What you will do: Produce the listing below again, exactly as shown.

Data segment:
......
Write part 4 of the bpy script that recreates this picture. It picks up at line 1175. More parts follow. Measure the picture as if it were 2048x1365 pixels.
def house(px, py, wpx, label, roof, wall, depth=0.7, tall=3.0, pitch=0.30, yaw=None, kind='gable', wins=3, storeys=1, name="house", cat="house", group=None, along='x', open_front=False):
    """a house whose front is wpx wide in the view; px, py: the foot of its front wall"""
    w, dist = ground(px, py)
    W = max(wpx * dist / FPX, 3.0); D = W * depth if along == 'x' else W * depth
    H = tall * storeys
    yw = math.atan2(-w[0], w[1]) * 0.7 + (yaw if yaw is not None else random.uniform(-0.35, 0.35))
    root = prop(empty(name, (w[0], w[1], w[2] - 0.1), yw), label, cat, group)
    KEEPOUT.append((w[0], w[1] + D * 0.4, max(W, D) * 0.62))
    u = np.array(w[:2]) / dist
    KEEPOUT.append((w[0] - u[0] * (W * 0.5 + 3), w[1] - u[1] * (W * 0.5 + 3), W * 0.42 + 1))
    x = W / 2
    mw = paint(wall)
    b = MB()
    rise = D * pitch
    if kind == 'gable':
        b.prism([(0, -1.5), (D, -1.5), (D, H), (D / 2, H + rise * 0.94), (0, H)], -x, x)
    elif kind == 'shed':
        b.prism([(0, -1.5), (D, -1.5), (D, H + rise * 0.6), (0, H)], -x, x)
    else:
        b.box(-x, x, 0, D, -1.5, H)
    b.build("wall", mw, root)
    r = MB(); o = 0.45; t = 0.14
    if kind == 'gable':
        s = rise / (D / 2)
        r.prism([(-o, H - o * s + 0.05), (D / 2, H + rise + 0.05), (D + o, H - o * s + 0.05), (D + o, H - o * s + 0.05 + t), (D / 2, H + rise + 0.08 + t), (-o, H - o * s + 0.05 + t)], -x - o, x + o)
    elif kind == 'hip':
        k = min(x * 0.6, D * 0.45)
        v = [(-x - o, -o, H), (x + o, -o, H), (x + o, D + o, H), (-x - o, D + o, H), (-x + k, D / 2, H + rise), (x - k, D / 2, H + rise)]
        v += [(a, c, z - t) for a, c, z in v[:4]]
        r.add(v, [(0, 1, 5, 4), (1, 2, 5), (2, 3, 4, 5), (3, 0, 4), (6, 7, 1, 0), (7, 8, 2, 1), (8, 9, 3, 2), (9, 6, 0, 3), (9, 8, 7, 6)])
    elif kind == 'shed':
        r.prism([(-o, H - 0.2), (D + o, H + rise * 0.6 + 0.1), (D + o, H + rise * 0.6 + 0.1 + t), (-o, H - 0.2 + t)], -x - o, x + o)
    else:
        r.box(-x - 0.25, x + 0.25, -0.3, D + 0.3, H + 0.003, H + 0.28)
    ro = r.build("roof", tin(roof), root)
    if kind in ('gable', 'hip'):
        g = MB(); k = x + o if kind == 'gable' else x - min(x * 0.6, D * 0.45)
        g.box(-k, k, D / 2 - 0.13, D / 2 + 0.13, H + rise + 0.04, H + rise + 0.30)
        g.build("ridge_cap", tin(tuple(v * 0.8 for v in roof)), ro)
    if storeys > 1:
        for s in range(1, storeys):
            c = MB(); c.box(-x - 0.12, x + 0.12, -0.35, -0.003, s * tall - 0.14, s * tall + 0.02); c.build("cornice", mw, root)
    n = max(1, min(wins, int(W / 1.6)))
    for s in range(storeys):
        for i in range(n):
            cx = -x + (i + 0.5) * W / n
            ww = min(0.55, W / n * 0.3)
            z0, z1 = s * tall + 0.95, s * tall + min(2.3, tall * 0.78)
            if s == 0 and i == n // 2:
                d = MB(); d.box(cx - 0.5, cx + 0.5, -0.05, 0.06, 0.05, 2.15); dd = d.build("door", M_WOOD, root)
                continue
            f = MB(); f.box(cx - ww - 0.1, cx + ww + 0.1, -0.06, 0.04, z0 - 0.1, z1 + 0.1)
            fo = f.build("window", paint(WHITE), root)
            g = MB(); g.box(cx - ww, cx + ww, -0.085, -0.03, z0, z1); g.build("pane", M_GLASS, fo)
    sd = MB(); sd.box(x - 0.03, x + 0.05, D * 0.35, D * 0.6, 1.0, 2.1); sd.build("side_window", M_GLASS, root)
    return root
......
Response below:
Write part 4 of the bpy script that recreates this picture. It picks up at line 1175. More parts follow. Measure the picture as if it were 2048x1365 pixels.
def house(px, py, wpx, label, roof, wall, depth=0.7, tall=3.0, pitch=0.30, yaw=None, kind='gable', wins=3, storeys=1, name="house", cat="house", group=None, along='x', open_front=False):
    """a house whose front is wpx wide in the view; px, py: the foot of its front wall"""
    w, dist = ground(px, py)
    W = max(wpx * dist / FPX, 3.0); D = W * depth if along == 'x' else W * depth
    H = tall * storeys
    yw = math.atan2(-w[0], w[1]) * 0.7 + (yaw if yaw is not None else random.uniform(-0.35, 0.35))
    root = prop(empty(name, (w[0], w[1], w[2] - 0.1), yw), label, cat, group)
    KEEPOUT.append((w[0], w[1] + D * 0.4, max(W, D) * 0.62))
    u = np.array(w[:2]) / dist
    KEEPOUT.append((w[0] - u[0] * (W * 0.5 + 3), w[1] - u[1] * (W * 0.5 + 3), W * 0.42 + 1))
    x = W / 2
    mw = paint(wall)
    b = MB()
    rise = D * pitch
    if kind == 'gable':
        b.prism([(0, -1.5), (D, -1.5), (D, H), (D / 2, H + rise * 0.94), (0, H)], -x, x)
    elif kind == 'shed':
        b.prism([(0, -1.5), (D, -1.5), (D, H + rise * 0.6), (0, H)], -x, x)
    else:
        b.box(-x, x, 0, D, -1.5, H)
    b.build("wall", mw, root)
    r = MB(); o = 0.45; t = 0.14
    if kind == 'gable':
        s = rise / (D / 2)
        r.prism([(-o, H - o * s + 0.05), (D / 2, H + rise + 0.05), (D + o, H - o * s + 0.05), (D + o, H - o * s + 0.05 + t), (D / 2, H + rise + 0.08 + t), (-o, H - o * s + 0.05 + t)], -x - o, x + o)
    elif kind == 'hip':
        k = min(x * 0.6, D * 0.45)
        v = [(-x - o, -o, H), (x + o, -o, H), (x + o, D + o, H), (-x - o, D + o, H), (-x + k, D / 2, H + rise), (x - k, D / 2, H + rise)]
        v += [(a, c, z - t) for a, c, z in v[:4]]
        r.add(v, [(0, 1, 5, 4), (1, 2, 5), (2, 3, 4, 5), (3, 0, 4), (6, 7, 1, 0), (7, 8, 2, 1), (8, 9, 3, 2), (9, 6, 0, 3), (9, 8, 7, 6)])
    elif kind == 'shed':
        r.prism([(-o, H - 0.2), (D + o, H + rise * 0.6 + 0.1), (D + o, H + rise * 0.6 + 0.1 + t), (-o, H - 0.2 + t)], -x - o, x + o)
    else:
        r.box(-x - 0.25, x + 0.25, -0.3, D + 0.3, H + 0.003, H + 0.28)
    ro = r.build("roof", tin(roof), root)
    if kind in ('gable', 'hip'):
        g = MB(); k = x + o if kind == 'gable' else x - min(x * 0.6, D * 0.45)
        g.box(-k, k, D / 2 - 0.13, D / 2 + 0.13, H + rise + 0.04, H + rise + 0.30)
        g.build("ridge_cap", tin(tuple(v * 0.8 for v in roof)), ro)
    if storeys > 1:
        for s in range(1, storeys):
            c = MB(); c.box(-x - 0.12, x + 0.12, -0.35, -0.003, s * tall - 0.14, s * tall + 0.02); c.build("cornice", mw, root)
    n = max(1, min(wins, int(W / 1.6)))
    for s in range(storeys):
        for i in range(n):
            cx = -x + (i + 0.5) * W / n
            ww = min(0.55, W / n * 0.3)
            z0, z1 = s * tall + 0.95, s * tall + min(2.3, tall * 0.78)
            if s == 0 and i == n // 2:
                d = MB(); d.box(cx - 0.5, cx + 0.5, -0.05, 0.06, 0.05, 2.15); dd = d.build("door", M_WOOD, root)
                continue
            f = MB(); f.box(cx - ww - 0.1, cx + ww + 0.1, -0.06, 0.04, z0 - 0.1, z1 + 0.1)
            fo = f.build("window", paint(WHITE), root)
            g = MB(); g.box(cx - ww, cx + ww, -0.085, -0.03, z0, z1); g.build("pane", M_GLASS, fo)
    sd = MB(); sd.box(x - 0.03, x + 0.05, D * 0.35, D * 0.6, 1.0, 2.1); sd.build("side_window", M_GLASS, root)
    return root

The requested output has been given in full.